Reach: The Independent is a respected name in journalism. Launched in 1986 alongside a brilliant advertising campaign, the young Independent was a major fresh voice in British journalism. But with shrinking circulation over the years and financial difficulties, it is now a very lean operation drawing the majority of its print readership from London.

But it has some major names on its books; heavyweights such as Robert Fisk and John Pilger. And its website and social media presence is much improved. People still look to The Indy, as it’s colloquially known, and its innovative editorial stances, such as the bold cartoon splash for the Charlie Hebdo attacks, draw much praise. It remains a vital part of British journalism, although its international coverage is hampered by a small budget.

Accessibility: I have mainly pitched to the features desk and international desk, as a freelancer, at The Indy. I have been published in The Independent on Sunday (The Sindy) and the tabloid version of the paper The i.

There’s no real need to pitch separately to these three papers, as the staff for this national newspaper numbers around 140.  The email format for The Indy is the initial of the first name dot last name @ independent dot co dot uk — ie j.smith@independent.co.uk.

Ease: The main problem with getting published in The Indy are the small budgets they have. Freelancers will have a harder time as the newspaper fills its pages with the coverage it needs, and will not be so interested in topics that bigger publications such as The Guardian cover. That said, there are definite opportunities for freelancers to get an Indy byline if you have a unique story or angle.

Payment: The last time I was published in The Indy was this month — 4th July 2015 — in the newspaper and online. I received what they said was their standard rate, which is 15p a word. This is not a very good rate.

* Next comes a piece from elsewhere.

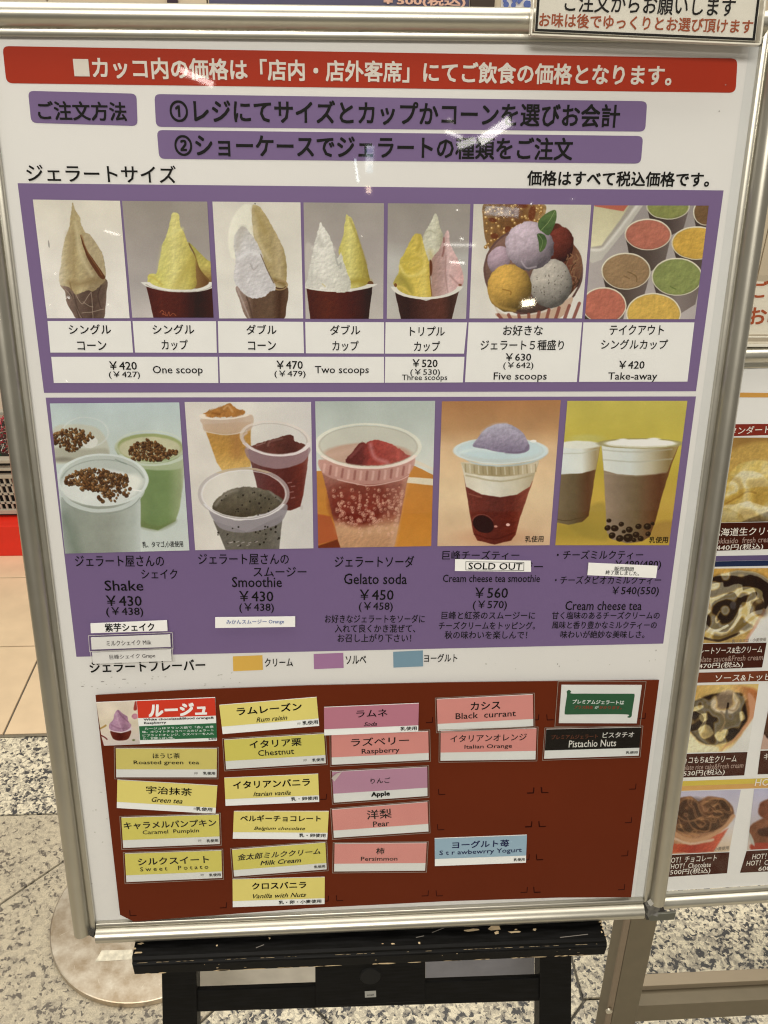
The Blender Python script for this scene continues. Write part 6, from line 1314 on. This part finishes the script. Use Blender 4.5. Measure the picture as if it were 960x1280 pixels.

Pitchable outlets #1: The Guardian

leave a comment »

This is the first in a series examining publications and their accessibility to freelancers. If I have written for said publication then I will draw from my own experience. If I haven’t I will find other freelancers and ask them. Click on the Pitchable Outlets tag to follow this series as it continues.

Status: high / 1st tier

Reach: The Guardian is one of the most respected news organizations in the world. Its headquarters are in King’s Cross, London, and it has offices in the US and Australia as it seeks to transform itself into a “global newspaper”. It vies with The New York Times for the world’s second most popular English-language newspaper website (The Mail Online is the most popular).

Accessibility: For a freelancer, The Guardian is actually relatively accessible. Yes, you have a lot of competition, which is why some of the bylines I’ve gained have been in smaller sections such as the online-only Careers blog. I mostly write “around the sides” for The Guardian, although I plan to pitch more to the “World” section.

To reach or find an editor at The Guardian isn’t too difficult. If you pitch an idea to an editor, make sure you have the right section editor. For example, you might Google “guardian comment is free editor”. And then you’ll find some names. Twitter is your friend too. You only need the name as The Guardian follows a standard email format: firstname.lastname@theguardian.com.

Ease: I usually get a response from whichever editor I have pitched to, and they are kind and fair responses. Never expect an in-depth email about why they might not use your pitch. Editor emails tend to be on the terse side. The Guardian is a big name so there’s a lot of competition, and editors only have a limited budget for freelancers. So don’t take it personally, persevere.

Pay: The best rate I’ve received from The Guardian was actually for my first ever article for them, back in 2010. The published article was 311 words and I received £151.41, which works out to about 49p per word. This is a pretty good rate.

My most recent article for them came in May 2014. It was for the Careers Blog, so I doubt it appeared in the newspaper, just online only. The article was 649 words and I received £248.54, which works out to about 38p per word, which is still decent.